17 April, 2024

To Do ‘In Remembrance’

by | 8 January, 2024 | 3 comments

By Doug Redford 

Have you ever noticed older children who now care for their parents often do things their parents once did for them? They frequently help with actions the parents can no longer do—actions the parents once did for the children when the children were too young to do them. Such actions may include cutting up a piece of meat, buttering a slice of toast, feeding them a meal, holding on to them while they take a walk, or tucking them into bed at night. Some refer to such role changes as part of the “circle of life.” 

In some cases, adult children engage in practices or routines that reflect the influence of a parent. A child may fix a certain food the way a parent did or use the tools a parent once used to fix a car or repair something around the house. Those are ways we honor the memories of special people whom the Lord graciously brought into our lives. 

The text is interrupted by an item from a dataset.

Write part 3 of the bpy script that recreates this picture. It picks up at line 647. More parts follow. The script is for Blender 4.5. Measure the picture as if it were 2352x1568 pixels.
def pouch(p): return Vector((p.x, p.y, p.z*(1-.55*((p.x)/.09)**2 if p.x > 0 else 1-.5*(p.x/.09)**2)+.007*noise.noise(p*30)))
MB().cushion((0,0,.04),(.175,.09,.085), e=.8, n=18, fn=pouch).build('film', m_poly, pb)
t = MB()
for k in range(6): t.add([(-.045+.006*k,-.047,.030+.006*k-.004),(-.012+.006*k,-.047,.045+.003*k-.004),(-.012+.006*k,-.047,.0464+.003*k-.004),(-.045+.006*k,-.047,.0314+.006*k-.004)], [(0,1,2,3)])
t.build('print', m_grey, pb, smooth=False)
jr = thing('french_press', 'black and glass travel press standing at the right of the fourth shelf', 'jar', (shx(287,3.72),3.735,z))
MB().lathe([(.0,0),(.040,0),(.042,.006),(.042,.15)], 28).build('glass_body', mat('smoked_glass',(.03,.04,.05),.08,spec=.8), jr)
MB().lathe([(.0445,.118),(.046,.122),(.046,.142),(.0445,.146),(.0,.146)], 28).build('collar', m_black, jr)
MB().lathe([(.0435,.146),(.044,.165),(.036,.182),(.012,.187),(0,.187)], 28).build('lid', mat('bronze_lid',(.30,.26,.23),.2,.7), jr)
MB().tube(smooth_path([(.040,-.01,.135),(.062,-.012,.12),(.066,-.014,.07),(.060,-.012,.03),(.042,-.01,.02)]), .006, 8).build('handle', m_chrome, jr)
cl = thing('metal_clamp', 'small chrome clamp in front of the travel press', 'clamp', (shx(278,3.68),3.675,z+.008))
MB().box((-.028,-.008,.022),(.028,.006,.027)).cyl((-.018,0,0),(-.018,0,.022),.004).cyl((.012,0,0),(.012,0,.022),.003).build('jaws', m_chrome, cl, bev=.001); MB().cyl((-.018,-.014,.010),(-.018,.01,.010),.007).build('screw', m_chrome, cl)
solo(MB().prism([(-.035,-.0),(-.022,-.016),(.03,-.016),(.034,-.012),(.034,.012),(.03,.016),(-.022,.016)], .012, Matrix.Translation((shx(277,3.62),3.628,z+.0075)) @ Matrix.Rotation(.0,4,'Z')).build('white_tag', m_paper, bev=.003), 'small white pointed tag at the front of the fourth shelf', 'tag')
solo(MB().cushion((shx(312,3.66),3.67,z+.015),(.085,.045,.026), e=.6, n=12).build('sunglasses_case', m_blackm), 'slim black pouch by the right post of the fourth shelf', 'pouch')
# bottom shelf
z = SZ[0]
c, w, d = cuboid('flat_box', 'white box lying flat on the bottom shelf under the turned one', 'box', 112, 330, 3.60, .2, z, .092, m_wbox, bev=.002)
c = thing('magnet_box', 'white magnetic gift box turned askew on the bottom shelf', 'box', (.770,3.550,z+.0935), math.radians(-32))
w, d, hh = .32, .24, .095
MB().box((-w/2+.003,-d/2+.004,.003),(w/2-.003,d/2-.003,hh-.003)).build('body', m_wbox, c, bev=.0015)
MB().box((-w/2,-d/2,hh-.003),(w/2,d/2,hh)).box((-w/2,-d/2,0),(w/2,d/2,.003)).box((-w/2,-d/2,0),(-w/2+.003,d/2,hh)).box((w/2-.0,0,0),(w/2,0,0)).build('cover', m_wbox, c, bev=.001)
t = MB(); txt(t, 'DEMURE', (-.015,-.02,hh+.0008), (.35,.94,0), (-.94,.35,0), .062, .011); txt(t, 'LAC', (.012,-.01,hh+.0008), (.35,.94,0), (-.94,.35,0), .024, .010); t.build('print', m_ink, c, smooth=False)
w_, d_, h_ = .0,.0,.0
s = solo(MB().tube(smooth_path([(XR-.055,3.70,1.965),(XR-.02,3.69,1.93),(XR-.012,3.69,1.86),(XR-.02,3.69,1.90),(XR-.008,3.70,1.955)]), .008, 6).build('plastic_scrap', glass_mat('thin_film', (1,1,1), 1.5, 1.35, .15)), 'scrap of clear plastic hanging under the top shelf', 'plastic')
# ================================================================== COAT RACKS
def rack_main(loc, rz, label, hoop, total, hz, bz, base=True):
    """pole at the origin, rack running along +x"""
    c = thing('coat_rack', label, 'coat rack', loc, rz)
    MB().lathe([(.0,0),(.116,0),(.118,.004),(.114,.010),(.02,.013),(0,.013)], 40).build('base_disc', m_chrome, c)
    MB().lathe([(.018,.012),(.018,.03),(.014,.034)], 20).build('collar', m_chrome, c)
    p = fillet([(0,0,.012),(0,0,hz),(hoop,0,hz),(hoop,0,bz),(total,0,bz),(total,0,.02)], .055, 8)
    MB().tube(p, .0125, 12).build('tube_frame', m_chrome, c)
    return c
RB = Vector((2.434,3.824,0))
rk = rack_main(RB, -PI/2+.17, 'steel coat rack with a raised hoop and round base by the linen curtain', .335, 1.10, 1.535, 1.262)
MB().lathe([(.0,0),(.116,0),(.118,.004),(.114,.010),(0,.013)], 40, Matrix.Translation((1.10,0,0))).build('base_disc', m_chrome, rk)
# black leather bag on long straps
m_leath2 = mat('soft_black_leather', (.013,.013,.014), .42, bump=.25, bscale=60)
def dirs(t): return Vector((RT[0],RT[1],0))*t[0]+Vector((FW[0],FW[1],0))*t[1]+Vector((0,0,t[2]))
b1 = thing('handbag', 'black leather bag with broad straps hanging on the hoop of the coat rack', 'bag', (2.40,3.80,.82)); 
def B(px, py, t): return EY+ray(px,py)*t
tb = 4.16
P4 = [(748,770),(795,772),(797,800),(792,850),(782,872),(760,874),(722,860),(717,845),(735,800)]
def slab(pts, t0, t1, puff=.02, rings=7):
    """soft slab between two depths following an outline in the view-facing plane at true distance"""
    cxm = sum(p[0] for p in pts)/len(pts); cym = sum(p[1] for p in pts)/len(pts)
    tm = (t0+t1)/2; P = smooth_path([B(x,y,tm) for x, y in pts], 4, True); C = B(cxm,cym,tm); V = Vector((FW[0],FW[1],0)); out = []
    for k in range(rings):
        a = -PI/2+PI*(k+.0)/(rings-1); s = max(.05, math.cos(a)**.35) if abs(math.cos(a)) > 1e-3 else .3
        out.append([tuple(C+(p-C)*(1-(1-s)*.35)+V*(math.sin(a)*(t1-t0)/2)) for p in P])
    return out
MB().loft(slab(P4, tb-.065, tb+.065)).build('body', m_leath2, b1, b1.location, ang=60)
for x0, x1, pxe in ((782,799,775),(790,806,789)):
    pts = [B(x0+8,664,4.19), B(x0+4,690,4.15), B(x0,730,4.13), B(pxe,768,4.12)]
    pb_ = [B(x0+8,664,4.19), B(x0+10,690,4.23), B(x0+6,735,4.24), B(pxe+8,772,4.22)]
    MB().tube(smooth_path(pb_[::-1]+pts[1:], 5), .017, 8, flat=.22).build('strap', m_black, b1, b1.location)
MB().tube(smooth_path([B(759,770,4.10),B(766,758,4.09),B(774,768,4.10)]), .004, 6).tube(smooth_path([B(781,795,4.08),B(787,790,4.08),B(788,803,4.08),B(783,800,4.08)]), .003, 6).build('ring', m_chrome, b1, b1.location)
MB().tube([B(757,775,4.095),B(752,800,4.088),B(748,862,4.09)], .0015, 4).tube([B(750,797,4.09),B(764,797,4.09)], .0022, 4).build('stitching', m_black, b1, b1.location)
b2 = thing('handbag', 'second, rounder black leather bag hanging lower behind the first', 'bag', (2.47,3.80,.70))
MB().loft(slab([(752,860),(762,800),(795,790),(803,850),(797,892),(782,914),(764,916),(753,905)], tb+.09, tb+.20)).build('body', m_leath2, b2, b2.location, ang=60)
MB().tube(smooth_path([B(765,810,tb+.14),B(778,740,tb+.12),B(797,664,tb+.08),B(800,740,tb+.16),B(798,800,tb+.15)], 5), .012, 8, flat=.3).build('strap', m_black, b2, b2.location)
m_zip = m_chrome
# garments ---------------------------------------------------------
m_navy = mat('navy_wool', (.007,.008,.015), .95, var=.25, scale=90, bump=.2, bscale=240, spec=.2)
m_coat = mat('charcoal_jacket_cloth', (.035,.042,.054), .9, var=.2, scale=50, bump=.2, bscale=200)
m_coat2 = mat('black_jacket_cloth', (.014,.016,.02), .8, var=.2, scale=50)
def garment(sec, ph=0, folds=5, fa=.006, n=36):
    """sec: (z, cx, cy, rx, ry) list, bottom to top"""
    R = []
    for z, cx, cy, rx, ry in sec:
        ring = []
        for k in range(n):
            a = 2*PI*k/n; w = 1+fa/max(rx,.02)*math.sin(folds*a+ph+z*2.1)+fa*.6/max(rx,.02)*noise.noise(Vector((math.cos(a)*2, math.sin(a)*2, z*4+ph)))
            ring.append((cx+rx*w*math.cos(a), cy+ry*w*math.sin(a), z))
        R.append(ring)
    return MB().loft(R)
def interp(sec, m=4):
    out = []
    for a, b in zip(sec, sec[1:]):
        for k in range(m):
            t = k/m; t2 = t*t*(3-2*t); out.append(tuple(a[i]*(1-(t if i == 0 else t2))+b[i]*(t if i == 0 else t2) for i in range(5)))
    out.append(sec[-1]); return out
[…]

When Jesus established Communion, he told his disciples, then and now, “Do this in remembrance of me” (Luke 22:19). We do certain actions, such as the ones described above, “in remembrance” of loved ones, but those are actions we try to duplicate. Our remembrance of Jesus at Communion is very different. That remembrance is done, not because we can ever repeat or duplicate what Jesus did, but out of gratitude that he did for us what no one else could ever do. Only Jesus as the sinless Son of God could offer the perfect sacrifice that was required to pay “the wages of sin,” which is death (Romans 6:23). The elements of Communion, the bread and the juice, are symbols that remind us of a price that only he could pay. 

Our remembrance of Jesus, however, does not end with Communion. Our actions throughout the week—even actions as commonplace as fixing our meals or using our tools, must be done to honor Jesus. As Paul told the Corinthians, “So whether you eat or drink or whatever you do, do it all for the glory of God” (1 Corinthians 10:31). 

The words, “Do this in remembrance of me” are etched on the front of many Communion tables. May they be etched on our daily lives as well. 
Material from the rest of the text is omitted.